Environmentalists worry that their war on extracted energy sources oil, natural gas and coal will be lost due to technologies that allow the profitable extraction of oil not only from shale, but also from tar sands.  So, they attack these technologies using scare tactics designed to justify the federal government’s insatiable desire to control all production in the name of the common good.

They attack the pipeline delivery systems with emotional and baseless cries against projects like the Keystone Pipeline.  Of course, veterans of these oil wars have seen and heard it before as the same arguments used against Keystone were spouted in opposition to the Alaskan Pipeline more than thirty years earlier.

Politicians and government funded analysts and economists worry about the impact that North American energy independence will have on the balance of world power as the status quo gets uprooted urging more study of these global impacts through grants to their favored institutions.

Those with a stake in alternative energy sources whose profitability is dependent upon extremely expensive oil and natural gas demand that the government take action to prevent these relatively cheap and available new energy sources be taxed, regulated and delayed.  All while they cash taxpayer checks to create a new energy future.
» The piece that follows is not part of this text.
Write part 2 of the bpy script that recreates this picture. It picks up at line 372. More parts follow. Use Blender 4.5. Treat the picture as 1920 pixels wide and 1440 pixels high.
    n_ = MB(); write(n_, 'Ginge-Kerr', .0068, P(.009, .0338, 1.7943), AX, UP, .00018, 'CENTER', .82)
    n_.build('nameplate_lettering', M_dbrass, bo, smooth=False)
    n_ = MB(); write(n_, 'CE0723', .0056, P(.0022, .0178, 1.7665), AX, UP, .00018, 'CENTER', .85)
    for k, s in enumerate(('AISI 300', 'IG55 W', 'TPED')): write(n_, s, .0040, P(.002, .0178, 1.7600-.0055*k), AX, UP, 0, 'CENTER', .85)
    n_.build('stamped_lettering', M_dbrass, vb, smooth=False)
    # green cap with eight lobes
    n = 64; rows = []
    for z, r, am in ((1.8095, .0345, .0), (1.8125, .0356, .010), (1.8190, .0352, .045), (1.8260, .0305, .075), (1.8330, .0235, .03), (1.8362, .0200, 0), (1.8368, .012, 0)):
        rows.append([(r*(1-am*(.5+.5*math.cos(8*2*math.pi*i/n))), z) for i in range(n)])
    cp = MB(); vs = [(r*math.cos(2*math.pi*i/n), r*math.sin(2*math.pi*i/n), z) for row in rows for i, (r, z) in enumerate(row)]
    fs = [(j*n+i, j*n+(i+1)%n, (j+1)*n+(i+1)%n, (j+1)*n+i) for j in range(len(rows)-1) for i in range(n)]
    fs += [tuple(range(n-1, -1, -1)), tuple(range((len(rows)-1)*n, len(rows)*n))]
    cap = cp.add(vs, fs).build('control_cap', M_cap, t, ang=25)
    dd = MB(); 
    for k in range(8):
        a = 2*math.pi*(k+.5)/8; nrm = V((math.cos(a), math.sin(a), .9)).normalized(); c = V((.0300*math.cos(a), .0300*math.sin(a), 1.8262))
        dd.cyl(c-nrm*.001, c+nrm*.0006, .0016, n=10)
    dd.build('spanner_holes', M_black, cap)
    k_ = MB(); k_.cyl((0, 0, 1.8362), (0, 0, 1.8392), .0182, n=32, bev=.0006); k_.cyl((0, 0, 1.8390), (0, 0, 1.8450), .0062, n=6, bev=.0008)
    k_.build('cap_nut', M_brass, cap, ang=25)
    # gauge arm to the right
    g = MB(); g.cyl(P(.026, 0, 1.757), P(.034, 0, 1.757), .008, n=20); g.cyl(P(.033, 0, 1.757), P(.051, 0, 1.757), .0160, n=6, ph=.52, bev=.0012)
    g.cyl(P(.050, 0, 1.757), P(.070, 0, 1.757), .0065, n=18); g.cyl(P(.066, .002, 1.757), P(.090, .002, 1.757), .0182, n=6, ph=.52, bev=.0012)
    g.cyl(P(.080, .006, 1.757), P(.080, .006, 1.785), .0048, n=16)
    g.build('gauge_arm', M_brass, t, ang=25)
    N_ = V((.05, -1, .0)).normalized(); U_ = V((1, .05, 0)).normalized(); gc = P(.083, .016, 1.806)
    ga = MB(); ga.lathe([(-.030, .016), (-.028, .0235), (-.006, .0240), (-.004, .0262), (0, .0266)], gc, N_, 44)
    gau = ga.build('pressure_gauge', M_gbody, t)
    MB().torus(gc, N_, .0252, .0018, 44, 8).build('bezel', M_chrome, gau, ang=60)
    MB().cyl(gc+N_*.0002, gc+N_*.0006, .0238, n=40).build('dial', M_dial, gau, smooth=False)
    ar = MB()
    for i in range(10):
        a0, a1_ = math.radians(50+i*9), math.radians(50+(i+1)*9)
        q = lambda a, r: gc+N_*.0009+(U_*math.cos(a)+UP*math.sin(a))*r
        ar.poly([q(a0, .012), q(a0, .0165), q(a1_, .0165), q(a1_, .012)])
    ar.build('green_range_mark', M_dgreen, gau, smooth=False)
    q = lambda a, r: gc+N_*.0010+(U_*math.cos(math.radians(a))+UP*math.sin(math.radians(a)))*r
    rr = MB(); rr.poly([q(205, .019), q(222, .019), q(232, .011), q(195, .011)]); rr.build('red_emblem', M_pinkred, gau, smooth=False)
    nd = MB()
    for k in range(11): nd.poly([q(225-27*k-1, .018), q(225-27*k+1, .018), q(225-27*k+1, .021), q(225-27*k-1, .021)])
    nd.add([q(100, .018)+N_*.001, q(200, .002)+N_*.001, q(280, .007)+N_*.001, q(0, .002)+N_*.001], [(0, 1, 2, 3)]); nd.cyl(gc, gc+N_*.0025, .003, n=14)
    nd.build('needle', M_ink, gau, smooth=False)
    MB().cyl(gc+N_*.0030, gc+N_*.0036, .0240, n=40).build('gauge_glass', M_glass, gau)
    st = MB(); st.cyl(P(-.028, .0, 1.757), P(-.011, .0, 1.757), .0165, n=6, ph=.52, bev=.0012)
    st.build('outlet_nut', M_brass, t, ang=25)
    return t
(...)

Bakken proves that when oil and gas producers are left with reasonable, defined rules for extracting resources, they can create miracles, and that is what scares those whose livelihoods depend upon the false notion that wealth creation requires federal government approval, oversight and planning.

The battle lines are cast between these two divergent visions for our nation’s future.  One vision is vibrant, freewheeling, somewhat scary but exciting.  The other a moribund future of failed five year plans conceived of and managed by lawyers, regulators and politicians leading to a continued decline of America’s economic might as we descend into a national acceptance that this is as good as it gets.

Bakken and Green River represent two irreconcilable visions for our nation’s future.  And like on American Idol, there can only be one winner.